Taking media seriously suggests a complementary history of environmental activism that can account for its impressive global force. While the environmental movement has clearly been inspired by solitary curmudgeons scribbling in the wilderness (such as Henry David Thoreau and Edward Abbey), people around the world have been moved by image-based media campaigns to save their places and their world. This entry charts the impact of high-tech media in enabling people to see the planet anew and motivating them to act on their new visions.
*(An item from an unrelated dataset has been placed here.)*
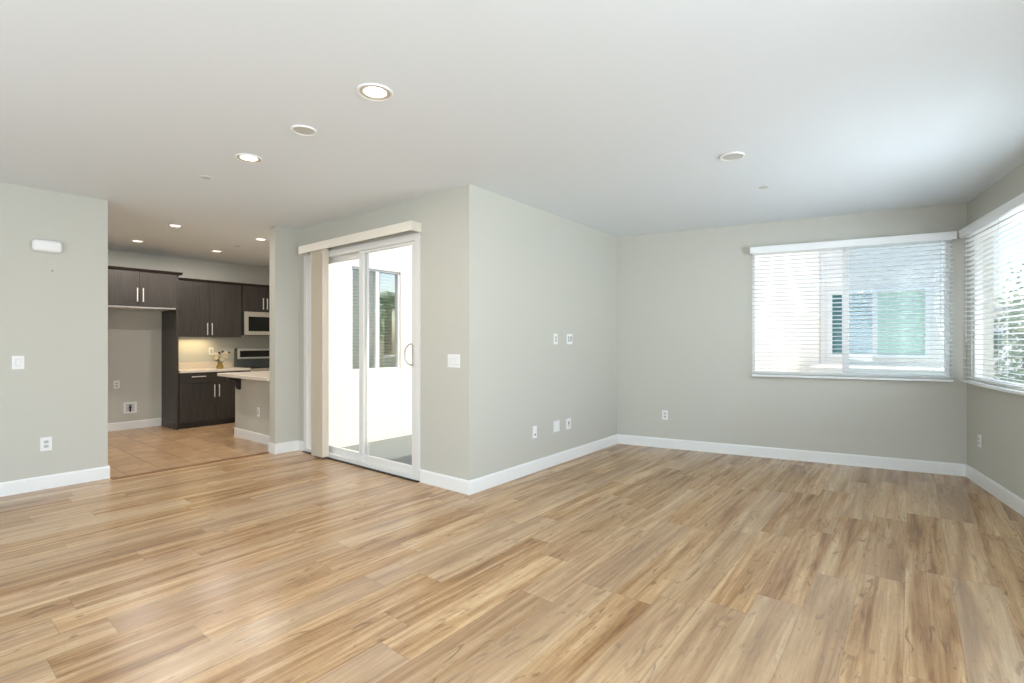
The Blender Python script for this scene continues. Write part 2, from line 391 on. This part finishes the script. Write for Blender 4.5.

Origin Stories and Landscape Photography

The origin myth of environmentalism usually posits Henry David Thoreau or John Muir as the fount of eco-wisdom that challenged industrialism and inspired the environmental movement. There is no need to downplay Thoreau or Muir. Still, it is worth noting that such tales imagine Thoreau as the lone heroic individual at Walden Pond or Muir as the irrepressible explorer of the High Sierras, while little noting that their efforts relied on the medium of writing and the technologies of the printing press and a distribution system for books and magazines. In addition, Muir was both subsidized by, and an ally of, Southern Pacific Railroad.

More significantly, such origin myths overshadow a parallel tale of the role of new media technologies in the founding and propagation of environmentalism. Long before Walden became an American classic and Muir set foot in Yosemite, the new medium of photography conspired with industry to play a pivotal role in preserving Yosemite Valley as the world's first wilderness park.

Yosemite Valley

The fundamental role of landscape photography in the creation of Yosemite as the world's first wilderness area created “for the benefit of the people, for their resort and recreation, to hold them inalienable for all time” (Yosemite Grant, 1864) points to the crucial role of images in environmental politics and confirms that such image politics did not start with the advent of television. Survey photographer and Yosemite's first major documentarian Carlton Watkins embodied the multiple discourses of his time—romantic and artistic, to be sure, but also commercial, industrial, and technological. This is reflected in the breadth of his subjects, from the wilderness landscapes of Yosemite to the industrial mining at Mariposa. Watkins established dual legacies as both founder of landscape photography and chronicler of industrial progress, celebrator of sublime nature and creator of the technological sublime.

Watkins's early photos of Yosemite highlight, more than anything else, the sublime. Watkins's photography transforms the spectacular sublime into the domestic spectacle, the private possession of tourists, East Coast urban dwellers, and armchair adventurers. Yosemite is captured. It is at the mercy of the viewers. Viewers can contemplate the image at their leisure, put it away, return to it later, compare it to other collected images, and, indeed, own it, so that sublime nature is now commodified nature, a private possession, nature as cultural capital. The sublime is further domesticated within the photographs themselves as Watkins often created a safe space for the spectator—the beautiful place—from which to view the sublime spectacle. This dynamic, at work in many of the photographs, is particularly evident in the photograph “Yosemite Falls.”